IIS terlibat dalam aktivitas advokasi dan diplomasi ICAN sejak tahun 2013, dan terlibat menjadi bagian penting dalam diplomasi dan advokasi ICAN hingga diadopsinya Treaty on the Prohibition of Nuclear Weapons (TPNW) pada tanggal 7 Juli 2017 dalam sidang Majelis Umum PBB di New York.
“Universitas Gadjah Mada, melalui Institute of International Studies (IIS), adalah bagian dari koalisi besar ini dan aktif dalam setiap proses hingga diadopsinya perjanjian itu oleh PBB pada tanggal 7 Juli 2017,“ terang Muhadi.
Untuk keberhasilannya mewujudkan TPNW, ICAN memperoleh Hadiah Nobel Perdamaian pada tahun 2017. Tahun ini, tanggal 21 Januari, Perjanjian Pelarangan Senjata Nuklir mulai berlaku.
“Akhirnya, setelah lebih dari 75 tahun, aspirasi umat manusia akan dunia yang bebas dari senjata nuklir ditopang oleh sebuah kerangka legal,“ imbuhnya.
Ia mengungkapkan, kerangka legal ini memang tidak serta merta memusnahkan senjata nuklir dari muka bumi. Tetapi, perjanjian pelarangan senjata nuklir ini menjadi langkah awal yang penting untuk mewujudkan impian umat manusia untuk hidup tanpa bayang-bayang ancaman senjata nuklir.
Kunci keberhasilan diadopsinya Perjanjian Pelarangan Senjata Nuklir, terangnya, adalah perubahan cara pandang terhadap senjata nuklir.

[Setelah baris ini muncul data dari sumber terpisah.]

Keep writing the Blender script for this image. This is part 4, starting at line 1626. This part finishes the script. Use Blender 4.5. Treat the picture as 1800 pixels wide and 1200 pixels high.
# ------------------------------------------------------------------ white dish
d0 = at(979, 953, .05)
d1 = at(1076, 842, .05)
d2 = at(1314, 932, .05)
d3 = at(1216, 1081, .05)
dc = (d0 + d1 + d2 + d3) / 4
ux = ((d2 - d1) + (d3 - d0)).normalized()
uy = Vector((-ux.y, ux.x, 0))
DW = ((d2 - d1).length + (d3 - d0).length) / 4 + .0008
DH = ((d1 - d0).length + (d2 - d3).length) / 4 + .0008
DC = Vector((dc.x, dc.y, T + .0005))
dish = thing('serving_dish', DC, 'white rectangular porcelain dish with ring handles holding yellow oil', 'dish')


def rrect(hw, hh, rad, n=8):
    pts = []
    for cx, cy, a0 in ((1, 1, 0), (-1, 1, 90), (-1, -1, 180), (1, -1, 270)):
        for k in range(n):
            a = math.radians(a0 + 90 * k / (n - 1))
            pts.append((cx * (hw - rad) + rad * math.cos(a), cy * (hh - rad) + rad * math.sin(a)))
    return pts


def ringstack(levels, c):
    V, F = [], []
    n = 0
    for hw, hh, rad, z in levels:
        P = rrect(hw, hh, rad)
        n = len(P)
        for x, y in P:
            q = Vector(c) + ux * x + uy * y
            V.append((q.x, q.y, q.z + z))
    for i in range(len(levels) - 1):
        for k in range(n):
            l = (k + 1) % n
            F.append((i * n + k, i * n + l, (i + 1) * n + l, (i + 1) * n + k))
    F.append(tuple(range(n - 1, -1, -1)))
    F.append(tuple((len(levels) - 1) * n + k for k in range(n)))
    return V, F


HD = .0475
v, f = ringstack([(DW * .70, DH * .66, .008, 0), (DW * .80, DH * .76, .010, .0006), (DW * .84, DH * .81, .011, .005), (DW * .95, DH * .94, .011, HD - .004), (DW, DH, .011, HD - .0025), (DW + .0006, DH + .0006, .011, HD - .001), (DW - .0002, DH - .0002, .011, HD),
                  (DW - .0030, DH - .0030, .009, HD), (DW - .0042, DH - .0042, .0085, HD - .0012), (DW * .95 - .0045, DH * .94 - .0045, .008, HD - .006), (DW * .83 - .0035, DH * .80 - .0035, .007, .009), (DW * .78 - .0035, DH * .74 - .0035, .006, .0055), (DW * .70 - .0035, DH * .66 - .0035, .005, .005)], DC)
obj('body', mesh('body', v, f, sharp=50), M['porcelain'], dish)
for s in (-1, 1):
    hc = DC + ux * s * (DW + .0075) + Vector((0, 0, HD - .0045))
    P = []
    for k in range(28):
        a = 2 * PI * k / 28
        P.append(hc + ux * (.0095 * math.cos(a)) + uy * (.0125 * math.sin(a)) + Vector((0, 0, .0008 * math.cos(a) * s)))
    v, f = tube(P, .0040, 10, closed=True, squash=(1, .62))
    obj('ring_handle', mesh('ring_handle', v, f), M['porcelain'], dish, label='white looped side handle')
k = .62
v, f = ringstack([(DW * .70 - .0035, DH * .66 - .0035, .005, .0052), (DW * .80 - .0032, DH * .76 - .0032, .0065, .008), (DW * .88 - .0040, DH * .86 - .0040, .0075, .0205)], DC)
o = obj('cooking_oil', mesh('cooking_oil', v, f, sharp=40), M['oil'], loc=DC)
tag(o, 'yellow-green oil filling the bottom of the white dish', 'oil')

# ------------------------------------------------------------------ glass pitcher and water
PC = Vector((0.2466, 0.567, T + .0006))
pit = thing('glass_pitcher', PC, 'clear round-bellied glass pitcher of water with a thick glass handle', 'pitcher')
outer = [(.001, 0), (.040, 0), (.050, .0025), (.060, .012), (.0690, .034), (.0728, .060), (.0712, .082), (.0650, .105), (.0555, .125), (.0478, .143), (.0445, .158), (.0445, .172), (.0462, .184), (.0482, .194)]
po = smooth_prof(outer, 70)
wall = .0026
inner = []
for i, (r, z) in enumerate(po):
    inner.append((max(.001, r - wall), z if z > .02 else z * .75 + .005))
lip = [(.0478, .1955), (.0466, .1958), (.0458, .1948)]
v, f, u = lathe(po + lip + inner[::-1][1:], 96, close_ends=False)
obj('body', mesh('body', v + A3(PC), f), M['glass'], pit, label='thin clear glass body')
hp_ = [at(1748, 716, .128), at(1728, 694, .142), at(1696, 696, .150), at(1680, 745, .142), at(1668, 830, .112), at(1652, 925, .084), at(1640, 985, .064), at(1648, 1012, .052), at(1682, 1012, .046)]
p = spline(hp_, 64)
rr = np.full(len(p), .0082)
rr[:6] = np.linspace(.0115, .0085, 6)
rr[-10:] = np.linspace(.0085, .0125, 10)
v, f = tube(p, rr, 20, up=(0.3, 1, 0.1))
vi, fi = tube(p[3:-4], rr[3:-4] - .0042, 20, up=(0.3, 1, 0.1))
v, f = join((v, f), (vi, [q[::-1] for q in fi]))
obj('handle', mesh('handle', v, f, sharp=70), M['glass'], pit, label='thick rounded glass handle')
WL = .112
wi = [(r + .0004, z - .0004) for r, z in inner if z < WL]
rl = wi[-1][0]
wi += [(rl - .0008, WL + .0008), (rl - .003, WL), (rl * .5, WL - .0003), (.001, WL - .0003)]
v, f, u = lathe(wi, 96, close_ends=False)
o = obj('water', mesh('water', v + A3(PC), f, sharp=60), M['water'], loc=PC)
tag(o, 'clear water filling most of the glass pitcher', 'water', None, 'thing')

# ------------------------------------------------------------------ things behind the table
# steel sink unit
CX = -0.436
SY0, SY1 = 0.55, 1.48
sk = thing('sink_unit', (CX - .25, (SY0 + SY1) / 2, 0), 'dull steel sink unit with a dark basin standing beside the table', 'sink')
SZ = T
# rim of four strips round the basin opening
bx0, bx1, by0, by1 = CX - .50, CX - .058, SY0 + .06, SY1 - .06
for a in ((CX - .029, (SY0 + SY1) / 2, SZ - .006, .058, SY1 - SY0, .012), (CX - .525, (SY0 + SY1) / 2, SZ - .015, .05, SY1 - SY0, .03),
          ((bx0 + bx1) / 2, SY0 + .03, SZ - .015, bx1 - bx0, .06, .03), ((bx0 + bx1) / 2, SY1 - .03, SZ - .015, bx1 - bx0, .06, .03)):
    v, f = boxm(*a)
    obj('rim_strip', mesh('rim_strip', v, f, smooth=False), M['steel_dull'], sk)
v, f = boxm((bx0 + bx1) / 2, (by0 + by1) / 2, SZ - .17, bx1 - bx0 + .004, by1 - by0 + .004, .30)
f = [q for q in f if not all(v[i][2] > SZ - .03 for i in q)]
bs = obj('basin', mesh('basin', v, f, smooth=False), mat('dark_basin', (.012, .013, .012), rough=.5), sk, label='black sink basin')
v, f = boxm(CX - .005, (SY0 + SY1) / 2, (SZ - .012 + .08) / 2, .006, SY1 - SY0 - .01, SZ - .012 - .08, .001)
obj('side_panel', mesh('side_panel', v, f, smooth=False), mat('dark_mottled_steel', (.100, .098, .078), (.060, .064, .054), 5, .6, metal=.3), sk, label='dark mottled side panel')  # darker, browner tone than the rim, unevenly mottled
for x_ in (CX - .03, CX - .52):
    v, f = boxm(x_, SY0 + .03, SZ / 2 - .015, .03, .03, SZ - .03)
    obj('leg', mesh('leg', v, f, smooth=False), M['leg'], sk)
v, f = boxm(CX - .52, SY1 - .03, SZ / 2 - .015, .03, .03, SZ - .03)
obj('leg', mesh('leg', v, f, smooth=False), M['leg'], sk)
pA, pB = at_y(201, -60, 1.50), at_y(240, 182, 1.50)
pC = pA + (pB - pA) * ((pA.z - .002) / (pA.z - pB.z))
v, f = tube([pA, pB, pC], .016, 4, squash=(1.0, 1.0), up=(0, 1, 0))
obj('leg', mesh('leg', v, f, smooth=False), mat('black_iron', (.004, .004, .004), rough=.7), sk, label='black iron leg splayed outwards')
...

Meskipun sangat ironis, senjata nuklir selama ini justru diasosiasikan dengan perdamaian.
Esensi dari gerakan perlucutan senjata yang dilakukan oleh ICAN adalah mengubah wacana serta pemaknaan tentang nuklir dari senjata atau instrumen pertahanan menjadi ancaman eksistensial bagi umat manusia, bahwa penggunaan senjata nuklir akan membawa umat manusia pada kepunahan.
IIS, lembaga riset dan advokasi Departemen Ilmu Hubungan Internasional UGM, terlibat dalam aktivitas advokasi dan diplomasi ICAN sejak di konferensi tentang dampak kemanusiaan senjata nuklir pertama yang diselenggarakan di Oslo, 3-5 Maret 2013.
Setelah konferensi Oslo, ICAN mengorganisir berbagai pertemuan regional untuk membahas strategi dan argumen pelucutan senjata berbasis dampak kemanusiaan.
UGM sendiri menjadi tuan rumah bagi pertemuan regional pada 10-11 Juli 2013 yang dihadiri oleh perwakilan pemerintah, akademisi dan masyarakat sipil untuk mengidentifikasi konsepsi dan strategi diplomasi pelucutan senjata nuklir berbasis argumen kemanusiaan.
“Disamping konferensi-konferensi dampak kemanusiaan senjata nuklir, IIS juga terlibat menjadi bagian penting dalam diplomasi dan advokasi ICAN dalam pertemuan-pertemuan internasional di PBB baik di New York ataupun di Jenewa hingga diadopsinya TPNW,“ paparnya.
Muhadi menambahkan, menjadi bagian dari sebuah perubahan besar yang menyangkut masa depan umat manusia adalah kesempatan yang sangat berharga untuk meninjau kembali peran ilmuwan dalam ilmu sosial serta perlunya membangun jembatan yang menghubungkan dunia akademik dengan dunia aktivisme.
“Dikotomi ini perlu dikaji ulang. Keterlibatan dalam diplomasi kemanusiaan untuk perlucutan senjata nuklir mengajarkan kami untuk tidak menempatkan dunia akademik dan dunia aktivisme sebagai dua dunia yang saling bertentangan,“ ucapnya.